Abstract

A dynamical theory of polymer viscosity in dilute polymer solutions is presented. This theory includes the internal chain dynamics and the full dynamics of the hydrodynamic interactions within a polymer chain. The formulation considers the full dynamical coupled equations describing the internal motions of the polymer, the hydrodynamic behavior of the fluid, the polymer-fluid coupling, and the random forces which are responsible for the Brownian motion of the chain. Thus, the theory would reduce to the generalized Kirkwood theory if the dynamics of the hydrodynamics were ignored and the explicit treatment of the polymer dynamics and the random forces were dropped in favor of the thermodynamic force of the Kirkwood theory. As illustrative examples, only the simplest hopping-type models for the polymer dynamics are considered; the nature of the random forces is elucidated by the use of the fluctuation dissipation theorem; and the preaveraged dynamical hydrodynamic interactions are incorporated (with a phenomenological description of excluded volume effects).

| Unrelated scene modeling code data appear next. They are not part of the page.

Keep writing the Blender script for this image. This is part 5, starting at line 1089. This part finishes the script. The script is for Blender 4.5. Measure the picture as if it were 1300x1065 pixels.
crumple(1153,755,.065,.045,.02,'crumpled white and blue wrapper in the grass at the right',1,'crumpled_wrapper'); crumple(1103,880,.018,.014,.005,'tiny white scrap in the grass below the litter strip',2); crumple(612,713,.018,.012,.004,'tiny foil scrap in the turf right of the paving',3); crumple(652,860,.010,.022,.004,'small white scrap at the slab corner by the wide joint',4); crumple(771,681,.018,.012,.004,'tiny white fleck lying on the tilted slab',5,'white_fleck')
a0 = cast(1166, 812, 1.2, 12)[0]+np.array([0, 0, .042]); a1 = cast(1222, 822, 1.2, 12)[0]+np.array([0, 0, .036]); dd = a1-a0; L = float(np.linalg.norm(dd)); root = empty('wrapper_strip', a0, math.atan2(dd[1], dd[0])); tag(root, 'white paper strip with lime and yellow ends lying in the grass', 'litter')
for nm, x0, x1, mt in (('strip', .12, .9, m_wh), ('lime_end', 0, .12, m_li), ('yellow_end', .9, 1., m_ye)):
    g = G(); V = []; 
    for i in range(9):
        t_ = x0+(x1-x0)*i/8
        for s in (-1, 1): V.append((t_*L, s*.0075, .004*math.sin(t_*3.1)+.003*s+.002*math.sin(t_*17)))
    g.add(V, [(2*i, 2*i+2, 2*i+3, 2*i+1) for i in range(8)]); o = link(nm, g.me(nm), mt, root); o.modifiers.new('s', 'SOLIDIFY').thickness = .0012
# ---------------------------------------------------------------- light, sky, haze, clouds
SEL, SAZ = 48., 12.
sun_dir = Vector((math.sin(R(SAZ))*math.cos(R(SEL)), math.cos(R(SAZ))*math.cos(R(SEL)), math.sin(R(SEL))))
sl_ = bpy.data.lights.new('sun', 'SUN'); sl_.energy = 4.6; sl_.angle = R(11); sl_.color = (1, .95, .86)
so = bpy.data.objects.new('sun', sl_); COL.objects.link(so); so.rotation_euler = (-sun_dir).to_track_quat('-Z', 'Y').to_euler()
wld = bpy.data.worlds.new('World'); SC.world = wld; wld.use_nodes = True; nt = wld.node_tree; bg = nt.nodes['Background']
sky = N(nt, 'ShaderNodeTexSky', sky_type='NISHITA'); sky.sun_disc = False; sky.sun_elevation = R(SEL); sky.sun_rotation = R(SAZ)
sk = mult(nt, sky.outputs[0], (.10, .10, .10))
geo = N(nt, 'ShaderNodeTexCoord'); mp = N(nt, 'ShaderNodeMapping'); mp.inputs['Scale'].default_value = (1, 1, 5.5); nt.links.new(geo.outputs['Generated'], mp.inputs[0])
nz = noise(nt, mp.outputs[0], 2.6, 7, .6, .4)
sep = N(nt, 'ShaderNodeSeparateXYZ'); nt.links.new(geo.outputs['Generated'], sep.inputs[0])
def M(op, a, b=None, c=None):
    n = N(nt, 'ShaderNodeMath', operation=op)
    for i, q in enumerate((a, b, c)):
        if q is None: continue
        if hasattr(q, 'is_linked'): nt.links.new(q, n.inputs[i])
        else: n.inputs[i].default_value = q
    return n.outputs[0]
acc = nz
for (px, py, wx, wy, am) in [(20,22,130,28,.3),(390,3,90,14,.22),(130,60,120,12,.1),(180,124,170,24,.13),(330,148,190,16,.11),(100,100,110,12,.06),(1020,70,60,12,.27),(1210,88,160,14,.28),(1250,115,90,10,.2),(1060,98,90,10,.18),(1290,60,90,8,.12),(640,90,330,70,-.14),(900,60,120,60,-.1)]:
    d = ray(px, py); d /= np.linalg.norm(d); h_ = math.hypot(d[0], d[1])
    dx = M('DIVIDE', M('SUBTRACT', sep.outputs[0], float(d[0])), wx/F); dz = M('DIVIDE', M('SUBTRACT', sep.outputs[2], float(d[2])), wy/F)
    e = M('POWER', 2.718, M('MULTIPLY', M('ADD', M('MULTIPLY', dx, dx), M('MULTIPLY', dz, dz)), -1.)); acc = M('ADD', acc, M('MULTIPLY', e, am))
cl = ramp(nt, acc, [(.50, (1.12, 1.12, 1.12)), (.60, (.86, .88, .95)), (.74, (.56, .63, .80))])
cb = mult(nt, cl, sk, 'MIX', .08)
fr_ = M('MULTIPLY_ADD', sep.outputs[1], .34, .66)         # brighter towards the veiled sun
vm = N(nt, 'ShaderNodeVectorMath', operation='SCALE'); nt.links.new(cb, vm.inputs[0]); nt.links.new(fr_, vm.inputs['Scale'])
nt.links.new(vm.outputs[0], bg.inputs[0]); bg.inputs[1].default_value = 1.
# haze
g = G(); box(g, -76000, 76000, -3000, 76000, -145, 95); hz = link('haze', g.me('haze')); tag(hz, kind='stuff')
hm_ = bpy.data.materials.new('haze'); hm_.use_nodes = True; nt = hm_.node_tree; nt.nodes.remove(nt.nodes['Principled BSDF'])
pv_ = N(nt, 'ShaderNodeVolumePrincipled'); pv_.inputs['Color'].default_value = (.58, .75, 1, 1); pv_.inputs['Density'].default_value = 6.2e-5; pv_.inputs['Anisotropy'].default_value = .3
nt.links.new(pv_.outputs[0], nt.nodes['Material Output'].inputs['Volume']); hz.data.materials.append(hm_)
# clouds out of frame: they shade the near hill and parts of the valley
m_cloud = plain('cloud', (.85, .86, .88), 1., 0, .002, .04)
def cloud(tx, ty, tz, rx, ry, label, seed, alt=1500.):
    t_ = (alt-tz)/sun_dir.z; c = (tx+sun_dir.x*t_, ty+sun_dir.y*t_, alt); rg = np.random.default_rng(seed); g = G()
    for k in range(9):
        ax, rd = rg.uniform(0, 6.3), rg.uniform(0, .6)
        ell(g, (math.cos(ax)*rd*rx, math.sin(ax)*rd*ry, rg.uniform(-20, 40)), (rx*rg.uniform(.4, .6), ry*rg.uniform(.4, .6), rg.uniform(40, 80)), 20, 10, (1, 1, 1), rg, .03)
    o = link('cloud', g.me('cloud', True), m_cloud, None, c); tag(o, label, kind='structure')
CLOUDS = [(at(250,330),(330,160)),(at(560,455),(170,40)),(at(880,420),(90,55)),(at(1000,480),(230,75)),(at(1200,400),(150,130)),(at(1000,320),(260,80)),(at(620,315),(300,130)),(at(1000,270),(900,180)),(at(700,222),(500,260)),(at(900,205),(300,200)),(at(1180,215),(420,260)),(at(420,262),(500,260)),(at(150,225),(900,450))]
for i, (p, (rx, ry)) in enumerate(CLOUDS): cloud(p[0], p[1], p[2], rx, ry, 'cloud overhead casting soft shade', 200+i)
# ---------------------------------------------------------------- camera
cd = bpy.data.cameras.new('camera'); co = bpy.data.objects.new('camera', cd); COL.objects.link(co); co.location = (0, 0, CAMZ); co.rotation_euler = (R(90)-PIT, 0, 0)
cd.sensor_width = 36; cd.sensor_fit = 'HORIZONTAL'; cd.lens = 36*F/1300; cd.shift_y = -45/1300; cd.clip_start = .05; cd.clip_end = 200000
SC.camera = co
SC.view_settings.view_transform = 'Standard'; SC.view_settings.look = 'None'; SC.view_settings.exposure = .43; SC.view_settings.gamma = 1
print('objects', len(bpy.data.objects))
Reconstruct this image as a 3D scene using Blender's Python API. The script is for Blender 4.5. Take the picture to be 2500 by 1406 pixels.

When the internal dynamics of the chain is ignored along with the dynamics of the fluid, the standard Kirkwood-Riseman result for the intrinsic viscosity is recovered. But in the general case, the dynamics alters the relaxation spectrum. The internal chain dynamics (hopping of individual chain ``beads'') gives rise to the finite high frequency intrisic viscosity and its different molecular weight dependence than the low frequency case.